Who would you credit for making the transition from the popularity of singles to albums? Was it the Beatles or another band from the ’60s?

“Well, the Beatles always released albums, but they were often mono albums. Every track was mono, and I would buy the mono because I felt the mono was better. And I don’t even know that they released stereo versions of Rubber Soul and A Hard Day’s Night. If they did, it was later. But no, it was Decca who led the way in that. And I have to give credit to a man called Hugh Mendl who was an executive producer at Decca, who really believed in us when we had nothing – no royalty, no power. We had a debt, actually, to Decca, because they’d bought some equipment or something like that. But yeah, Hugh Mendl conceived that whole Days of Future Passed thing.”

Which Moody Blues album are you most proud of overall?

“I think The Other Side of Life. Because Tony Visconti was at his best. To have success at age 40 again, which I was, and to be on TV and to be recognized for the first time…nobody knew who we were. We weren’t celebrities or personalities. But to be recognized in the street, not so much with my name, but, ‘Hey, you’re the Moody Blues guy!’ That was nice. And I think the audience that came to us in the 80s are the mainstay of the audience we’ve got now.”

And also, which solo album are you most proud of overall?

“I still like Songwriter, the first one. Because I was ‘Free at last! Free at last!'”

What do you recall about the writing of “Nights in White Satin”?

“I came home from a gig one night, knowing that the other guys expected me to have a song for rehearsal the next day. And I sat on the side of the bed and wrote the two verses of ‘Nights in White Satin.’ And I was at the end of one big love affair, the beginning of another. And these things are quite meaningful when you’re, y’know, 19 years old. And it just kind of poured out of me. I’ve spent my life trying to explain that song, and I don’t make a very good job of it. But every word means something to me.”

Were you surprised when the single became a huge hit in the United States in 1972, five years after its initial release?

“Totally, totally. I think they didn’t even release it in the States, first of all. It was ‘Tuesday Afternoon’ they released. But there were one or two people who believed in it as a single, and one or two people who resigned because it was a single – in the promo department. They just couldn’t see it at all. But I was surprised. I’m still surprised. I got in a cab yesterday and the guy didn’t know who I was, but there it was on the radio. I didn’t tell him. He wouldn’t have believed me, anyway.”

And what about the song “Tuesday Afternoon”?

”Tuesday’ was written as part of Days of Future Passed. Once Hugh Mendl and Michael Dacre-Barclay and us had agreed on this theme of the day in the life with [composer] Peter Knight…who we never actually played with. The orchestral sounds on our songs are just Mellotron. Then we sort of whacked up the times of the day. Mike had already written ‘Dawn Is a Feeling.’ I’d already written ‘Nights in White Satin.’ And so I put the hand up for ‘The Afternoon,’ knowing that Hugh and Michael Dacre-Barclay had really set on this theme. And you remember, this was a demonstration stereo record. It wasn’t a full price record. So, I went out to my parents’ house in Wiltshire, went out into the country with my guitar on a Tuesday afternoon, I had a dog called Tuesday, as well – bizarrely – and smoked some wacky baccy and wrote ‘Tuesday Afternoon.'”
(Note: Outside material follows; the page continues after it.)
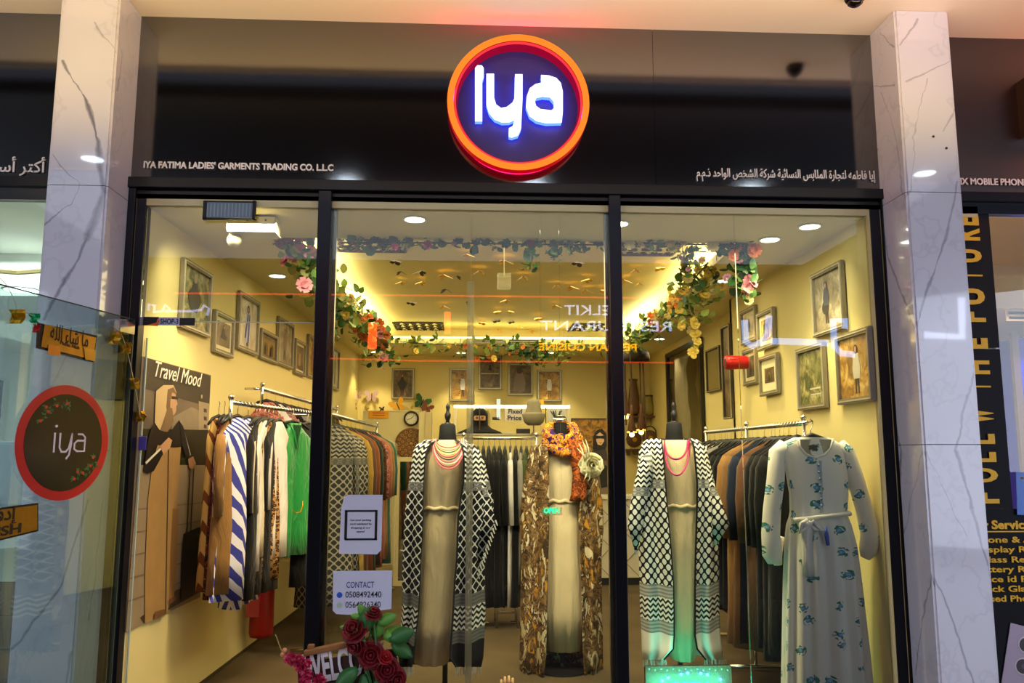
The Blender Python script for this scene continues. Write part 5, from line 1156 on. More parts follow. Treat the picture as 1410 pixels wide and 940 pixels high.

Before, you mentioned the Mellotron. Do you agree that the Moody Blues helped popularize that instrument?

“I don’t know whether we popularized it. I don’t think anybody else used it. Who else used it after us? Graham Bond? But Mike mastered it. And he took out all of the sound effects. It was meant as a sound effects instrument, really like a Spike Jones kind of thing. And he took out all the Spike Jones kind of stuff and duplicated it and quadruple-ated it at home. So, you already had the kind of strings and brass and choral double tracked. And he had to roll his fingers over the keyboard, because he only had eight seconds for every note. Fucking brilliant. And it made my songs work. Piano didn’t. I mean, ‘Fly Me High’ was okay, and it was a nice recording, but as soon as he played Mellotron on my songs, they worked.”

And what do you remember about the writing of the song “Question”?

“I had another session that the guys expected me to have a song for on a Saturday. And on the Friday night at two o’clock in the morning, I still didn’t have anything. But I did have two songs in C. And one was about the people that we were playing to in America, because you still had the draft. And in England, it had just stopped – the conscription. Mike was caught by conscription because of his age, but none of the rest of us were. And so, y’know, the turmoil that was going on then with young people. We were a group of those young people. We didn’t represent it. We just were it. And so it was expressed in that song. And then I had a kind of love song, a drama, a tragedy, if you like, that had happened to me. And when I put them together, they just seemed to work. And I took it into the studio the next day, and none of the other guys ever questioned that it might have been two songs. I don’t think they even know to this day! You’re probably gonna tell them! Well, actually, there’s nobody left a-fucking-live, so it doesn’t matter, really.”

Are there any modern day music artists you enjoy listening to?

“Oh, there’s so many. There’s always a kid walking down the street with a great song in his heart that’ll turn me on. I’m back to the days of buying singles. Y’know, I hear a line, I Google it, I buy it. I haven’t listened today, just been on the road all day today. There will be though. Something will turn me on today.”

Future plans?

“I got some things already started that I’d like to finish with Alberto [Parodi] in Italy during the summer. I’m out again in the fall, I’m joining a cruise – which seems to be an annual thing. And I’m playing in the UK, again. Can’t get enough of me, gluttons for punishment. And in Holland and in Belgium. I love my musicians – I’m very lucky to have virtuosos playing with me who love this music. And the stage show is really down to them.”